The importance of today’s data cannot be understated given that many Fed policy makers are teetering on whether to pause or hike at the next FOMC meeting on 14 June. As we looked at yesterday, May’s minutes detailed how “several participants noted that if the economy evolved along the lines of their current outlooks, then further policy firming after this meeting may not be necessary”. However, the minutes also indicated that “many participants focused on the need to retain optionality after this meeting” and thus their view on whether to raise rates or pause will be driven by data…not least labour market data.


Eurozone Inflation Eases

Yesterday morning, core inflation across the Eurozone came in softer-than-expected at 5.3%. This was softer than the general market’s consensus of 5.5% and marked a considerable slowdown from last month’s figure of 5.6%. When accounting for the volatile indexes of energy and food, headline inflation eased from 7% in April to 6.1% in May, again less than the market’s forecast of 6.3%. The fall in inflation was primarily driven by a 1.7% depreciation in energy prices while inflationary pressures on food also slowed from 13.5% to 12.5%. The slowdown in cost pressures meant that inflation is now at its lowest level across the currency union since the full-scale Russian invasion of Ukraine.

This comes as annualised headline inflation fell in 18 out of the 20 eurozone states, increasing only in the Netherlands.

Following the print, president Lagarde outlined in a speech that inflation was still “too high” and further interest rate rises were still needed to bring it back in line with Frankfurt’s 2% target. Indeed, as one economist at Capital Economics writes, “while further gradual declines in the core rate seem likely, we don’t think that will stop the ECB from raising interest rates in June and probably July”.

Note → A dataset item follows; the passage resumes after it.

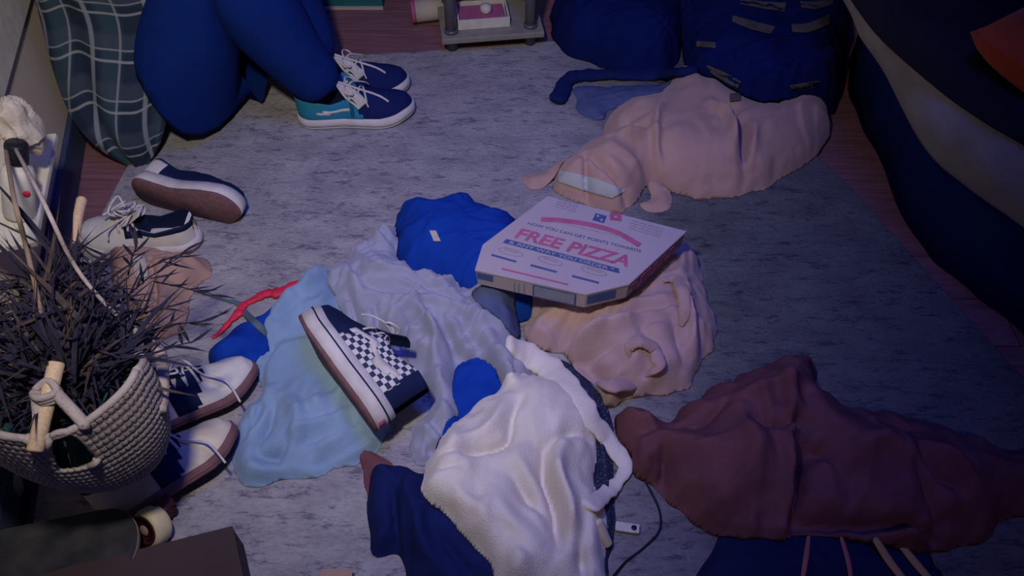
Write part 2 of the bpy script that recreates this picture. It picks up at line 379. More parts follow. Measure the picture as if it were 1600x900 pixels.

Equities Buoyed on Fiscal Responsibility Act

Investor sentiment across equity markets was buoyed yesterday following the progress made around passing the Fiscal Responsibility Act, which looks to ensure the US avoids a technical default by suspending the debt ceiling until 2025. The bill, which comfortably passed the House  by 314-117 on Wednesday and the Senate yesterday now just needs to get signed off by Biden (one of the authors of the deal). For example, the MSCI world equity index which tracks shares in 50 countries, closed 1.1% higher during yesterday’s session as the Stoxx 600


and FTSE 100 closed up 0.78% and 0.58%, respectively. This was welcome news given that over the month of May, the FTSE lost 5% while Wednesday’s session saw the Stoxx 600 close at two months lows. Across the pond, yesterday’s session saw the S&P 500 close 0.99% higher while the tech heavy Nasdaq rose 1.28%. The Dow Jones Industrial Average also rose close to half a percent higher. As such, all eyes are now on US labour market data to see whether yesterday’s risk-on sentiments may continue.